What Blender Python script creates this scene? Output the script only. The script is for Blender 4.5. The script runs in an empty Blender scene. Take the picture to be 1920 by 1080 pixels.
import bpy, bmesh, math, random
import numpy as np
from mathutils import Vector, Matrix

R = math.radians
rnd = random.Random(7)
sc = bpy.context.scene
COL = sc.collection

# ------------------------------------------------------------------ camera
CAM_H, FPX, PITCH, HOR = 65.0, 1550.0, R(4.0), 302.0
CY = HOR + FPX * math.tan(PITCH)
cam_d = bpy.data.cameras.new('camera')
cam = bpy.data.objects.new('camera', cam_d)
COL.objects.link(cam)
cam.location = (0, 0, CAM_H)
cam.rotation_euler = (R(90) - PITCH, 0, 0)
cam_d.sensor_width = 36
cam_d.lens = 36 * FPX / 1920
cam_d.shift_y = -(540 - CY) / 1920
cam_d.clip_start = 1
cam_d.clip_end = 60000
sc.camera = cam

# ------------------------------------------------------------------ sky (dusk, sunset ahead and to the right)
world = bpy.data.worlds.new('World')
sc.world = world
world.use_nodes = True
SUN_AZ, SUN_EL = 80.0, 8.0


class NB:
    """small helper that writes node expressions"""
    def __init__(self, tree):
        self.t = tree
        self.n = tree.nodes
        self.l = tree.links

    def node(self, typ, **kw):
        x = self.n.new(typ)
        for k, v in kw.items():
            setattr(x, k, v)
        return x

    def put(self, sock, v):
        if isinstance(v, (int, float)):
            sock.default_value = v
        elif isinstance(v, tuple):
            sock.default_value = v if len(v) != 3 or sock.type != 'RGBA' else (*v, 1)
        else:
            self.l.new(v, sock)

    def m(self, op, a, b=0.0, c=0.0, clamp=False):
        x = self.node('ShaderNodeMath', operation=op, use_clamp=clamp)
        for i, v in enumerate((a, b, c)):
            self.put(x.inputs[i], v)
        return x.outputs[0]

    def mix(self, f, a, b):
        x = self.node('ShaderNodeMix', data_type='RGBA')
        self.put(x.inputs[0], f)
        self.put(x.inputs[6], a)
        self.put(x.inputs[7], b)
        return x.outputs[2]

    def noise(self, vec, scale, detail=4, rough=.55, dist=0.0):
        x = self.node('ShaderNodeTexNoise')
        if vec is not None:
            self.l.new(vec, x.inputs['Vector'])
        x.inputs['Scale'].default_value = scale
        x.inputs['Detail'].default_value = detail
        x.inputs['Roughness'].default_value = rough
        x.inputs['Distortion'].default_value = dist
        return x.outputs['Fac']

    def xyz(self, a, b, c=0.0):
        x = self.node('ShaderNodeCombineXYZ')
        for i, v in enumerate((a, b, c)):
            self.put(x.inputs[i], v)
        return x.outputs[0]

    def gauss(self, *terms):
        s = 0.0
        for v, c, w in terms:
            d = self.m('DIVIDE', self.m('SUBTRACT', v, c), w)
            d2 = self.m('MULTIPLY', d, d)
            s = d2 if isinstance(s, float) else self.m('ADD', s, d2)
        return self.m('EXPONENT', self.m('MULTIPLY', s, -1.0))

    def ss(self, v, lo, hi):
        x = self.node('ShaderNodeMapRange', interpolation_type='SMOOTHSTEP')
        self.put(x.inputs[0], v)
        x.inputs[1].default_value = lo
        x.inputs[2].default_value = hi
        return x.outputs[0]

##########

▸ **Task**
Return the listing above in full, character for character.

▸ **Expected output**
What Blender Python script creates this scene? Output the script only. The script is for Blender 4.5. The script runs in an empty Blender scene. Take the picture to be 1920 by 1080 pixels.
import bpy, bmesh, math, random
import numpy as np
from mathutils import Vector, Matrix

R = math.radians
rnd = random.Random(7)
sc = bpy.context.scene
COL = sc.collection

# ------------------------------------------------------------------ camera
CAM_H, FPX, PITCH, HOR = 65.0, 1550.0, R(4.0), 302.0
CY = HOR + FPX * math.tan(PITCH)
cam_d = bpy.data.cameras.new('camera')
cam = bpy.data.objects.new('camera', cam_d)
COL.objects.link(cam)
cam.location = (0, 0, CAM_H)
cam.rotation_euler = (R(90) - PITCH, 0, 0)
cam_d.sensor_width = 36
cam_d.lens = 36 * FPX / 1920
cam_d.shift_y = -(540 - CY) / 1920
cam_d.clip_start = 1
cam_d.clip_end = 60000
sc.camera = cam

# ------------------------------------------------------------------ sky (dusk, sunset ahead and to the right)
world = bpy.data.worlds.new('World')
sc.world = world
world.use_nodes = True
SUN_AZ, SUN_EL = 80.0, 8.0


class NB:
    """small helper that writes node expressions"""
    def __init__(self, tree):
        self.t = tree
        self.n = tree.nodes
        self.l = tree.links

    def node(self, typ, **kw):
        x = self.n.new(typ)
        for k, v in kw.items():
            setattr(x, k, v)
        return x

    def put(self, sock, v):
        if isinstance(v, (int, float)):
            sock.default_value = v
        elif isinstance(v, tuple):
            sock.default_value = v if len(v) != 3 or sock.type != 'RGBA' else (*v, 1)
        else:
            self.l.new(v, sock)

    def m(self, op, a, b=0.0, c=0.0, clamp=False):
        x = self.node('ShaderNodeMath', operation=op, use_clamp=clamp)
        for i, v in enumerate((a, b, c)):
            self.put(x.inputs[i], v)
        return x.outputs[0]

    def mix(self, f, a, b):
        x = self.node('ShaderNodeMix', data_type='RGBA')
        self.put(x.inputs[0], f)
        self.put(x.inputs[6], a)
        self.put(x.inputs[7], b)
        return x.outputs[2]

    def noise(self, vec, scale, detail=4, rough=.55, dist=0.0):
        x = self.node('ShaderNodeTexNoise')
        if vec is not None:
            self.l.new(vec, x.inputs['Vector'])
        x.inputs['Scale'].default_value = scale
        x.inputs['Detail'].default_value = detail
        x.inputs['Roughness'].default_value = rough
        x.inputs['Distortion'].default_value = dist
        return x.outputs['Fac']

    def xyz(self, a, b, c=0.0):
        x = self.node('ShaderNodeCombineXYZ')
        for i, v in enumerate((a, b, c)):
            self.put(x.inputs[i], v)
        return x.outputs[0]

    def gauss(self, *terms):
        s = 0.0
        for v, c, w in terms:
            d = self.m('DIVIDE', self.m('SUBTRACT', v, c), w)
            d2 = self.m('MULTIPLY', d, d)
            s = d2 if isinstance(s, float) else self.m('ADD', s, d2)
        return self.m('EXPONENT', self.m('MULTIPLY', s, -1.0))

    def ss(self, v, lo, hi):
        x = self.node('ShaderNodeMapRange', interpolation_type='SMOOTHSTEP')
        self.put(x.inputs[0], v)
        x.inputs[1].default_value = lo
        x.inputs[2].default_value = hi
        return x.outputs[0]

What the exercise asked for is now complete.